IN THE BEGINNING...

Dan Lowe of RED Development has witnessed the evolution of Village West from the inside, having been involved in development there since the open ground was known simply as “the 400 acres.” RED worked with the Unified Government early to create a master plan for Village West, recruited tenants, and developed the Legends, the lifestyle/shopping center and entertainment district that opened in 2006.

Lowe says the real reason for success there—then and now—can be traced from a gutsy decision by the Unified Government that took both vision and courage: “They bought 400 acres of dirt. What other city would make an investment like that? Talk about rolling the dice.” He said he knew of no development company in the United States that would have gambled on that site, in that way, in those days.

Regardless of how one feels about government appropriation of private property for a greater public good (an issue that took on national proportions with the Supreme Court’s 2005 Kelo decision), there’s no question that Wyandotte County’s condemnation of land and property to create homes for the Speedway and Village West was an investment that has reaped previously unimaginable dividends, and continues to.

An important component, but one perhaps accorded too much credit for the success in western Wyandotte County, has been the STAR bonds program. Missouri has no direct equivalent, but uses tax-increment financing in somewhat the same fashion to prod development. While STAR bonds have their critics who argue that they allow a single region to enjoy use of tax dollars that otherwise would benefit all Kansans, the criticism is largely muted by the evidence that the bonds do, indeed, perform at least as well as intended.

Still, STAR bonds are but a facilitator of development, Lowe notes—they don’t drive it. Ultimately, the success of a project must come from its ability to deliver traffic and generate sales.

“The purpose of STAR bonds was to create tourism,” Lowe said. “People coming in to this site from Missouri and Nebraska, they’re not coming for the Wal-Mart—with all due respect to Wal-Mart, it’s a fine organization, but you pass 10 or 12 of them as you drive in from those states.”

Getting the final product right at Village West was much harder, he acknowledged, because nothing like it had been done before in this region. “We didn’t sit at a table and articulate a vision that everything in this development had to be unique” in terms of tenancy, Lowe said. “It was more a response to the circumstances, rather than a grand strategy.”


MAINTAINING MOMENTUM

The successful pieces of Village West, Miles says, have worked with one another to spawn a new developmental mindset in the county.

“It creates a culture,” he said. “That’s really what it is—a culture of getting deals done. When we got the Speedway, people thought, fine, but what’s next? Next came Nebraska Furniture Mart, Schlitterbahn, the Wizards deal, the casino.”
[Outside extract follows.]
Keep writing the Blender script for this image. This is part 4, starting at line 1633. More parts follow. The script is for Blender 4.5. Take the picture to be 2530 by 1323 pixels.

“And they’re still coming. The pie just keeps growing.”

The recent opening of an 800,000-square-foot power retail center across Parallel Parkway from the Legends will help broaden the economic base of that region, providing badly needed service retail for the thousands of new residences built nearby in the past decade or still in the planning stages. Recreational components of the Cerner project will help draw higher-end multifamily housing and spur additional single-family residential development, Miles said, yielding a market
for additional, smaller service retail operations in a pattern of sustained growth.

“There’s something to be said about momentum,” Miles said, “and that’s what we’ve got on our side: the momentum
of success.”

Where does that momentum take the region from here?

To the west of the Speedway, as many as 800 acres of undeveloped land offer possibilities that Wyandotte County hasn’t even begun to fully explore, much as the pasture land and 5-acre homesteads in that area a decade ago obscured the potential for what is now the Speedway district. That should be a signal to many communities in the area that the competition isn’t going to go away—and that if they want to vie for the kinds of draws that Wyandotte County is lining up, they need to start thinking differently, not simply bigger.

“What it will be, we don’t know,” Miles said. “But I don’t know if anybody expected the last 10 years to work out for us the way they did. What’s the next big thing? We’re studying it, but we’ve got to get these projects through the barn door and look at it from the 30,000-foot level again to see what the future holds.

“It will affect not only KCK, but Edwardsville, Bonner Springs—people don’t realize yet the effect this will have on Shawnee, on Leavenworth County.”

Whatever that effect, or how far away it can be felt, those closest to success there say you can count on this: Wyandotte County plans to be prepared for that developmental storm.